Hatred of Translation thinks through translation with an emphasis on its disaggregation. These pieces address, sometimes obliquely, often with effrontery, the works of René Char, Hervé Guibert, Hilda Hilst, Danielle Collobert, Frankétienne, Mizoguchi Kenji, Ingeborg Bachmann, Kobayashi Masaki, and Marguerite Duras. Resolutely resistant to anything resembling a theory of a thing, these pieces provoke a persistent commitment to thinking in the place of theorizing. Where the French pensée means both of aphoristic thought and of the pansy, Hatred of Translation seeks a garden in the midst of body such as it is occupied by language.
Nathanaël is a Canadian writer, literary translator and educator.
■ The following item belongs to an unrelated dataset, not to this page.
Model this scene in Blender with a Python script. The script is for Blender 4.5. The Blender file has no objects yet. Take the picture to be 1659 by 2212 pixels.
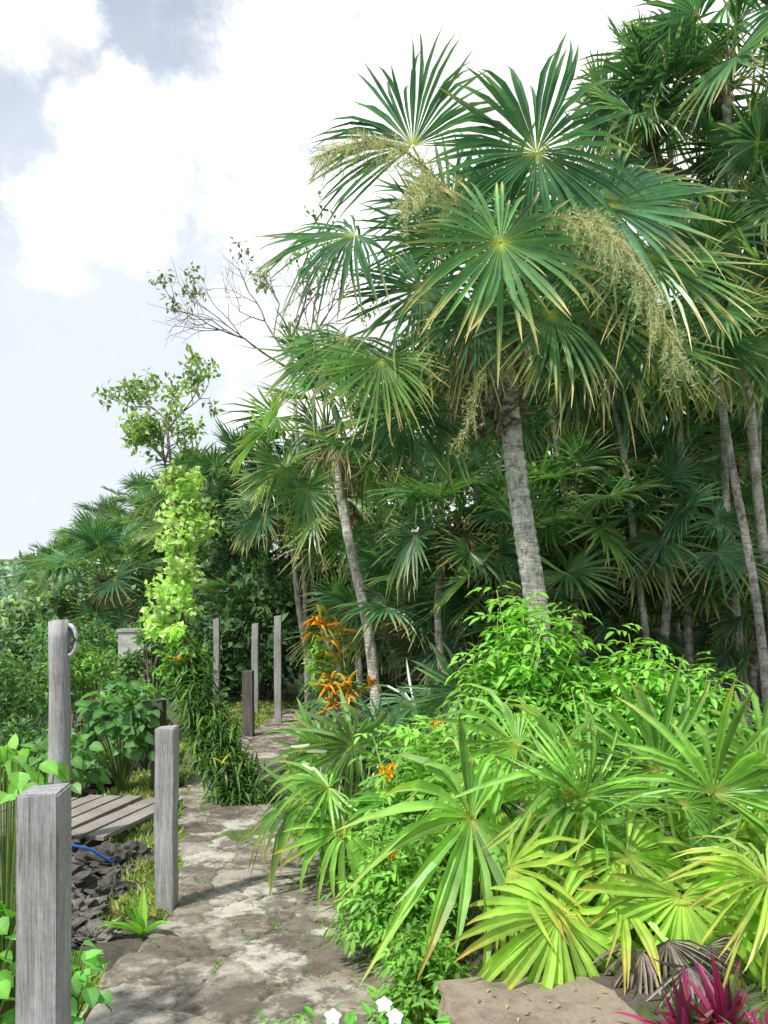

Some of her works have been published under her legal name Nathalie Stephens. She lives in Chicago.
In 1970 Nathanaël was born as Nathalie Stephens in Montreal. She studied Literature at the Lumière University Lyon 2 and the York University, Toronto. Since 2002 she is member of the Québec Union of Writers. She teaches at the School of the Art Institute of Chicago. Furthermore, she is a contributing editor to the French online magazine Recours au poème and the American magazine Aufgabe.
Nathanaël writes intergenre, poetry, prose, and essays — in English and French — which have been translated into Bulgarian, Basque, Greek, Portuguese, Slovenian and Spanish. Her book Underground was finalist for a Grand Prix du Salon du livre de Toronto in 2000. L’injure was shortlisted for a Prix Trillium and the Prix Alain-Grandbois in 2005....s’arrête? Je won the Prix Alain-Grandbois in 2008.
Nathanaël has translated John Keene, Trish Salah, Reginald Gibbons, Bhanu Kapil, R. M. Vaughan et al. into French and Hervé Guibert, Danielle Collobert, Hilda Hilst, Édouard Glissant and Catherine Mavrikakis into English. Her translation of Danielle Collobert’s novel Murder was shortlisted for a Best Translated Book Award 2014. She has been awarded with fellowships from the PEN American Center (2012) and the Centre National du Livre de France (2013) for her translation of Hervé Guibert’s The Mausoleum of Lovers.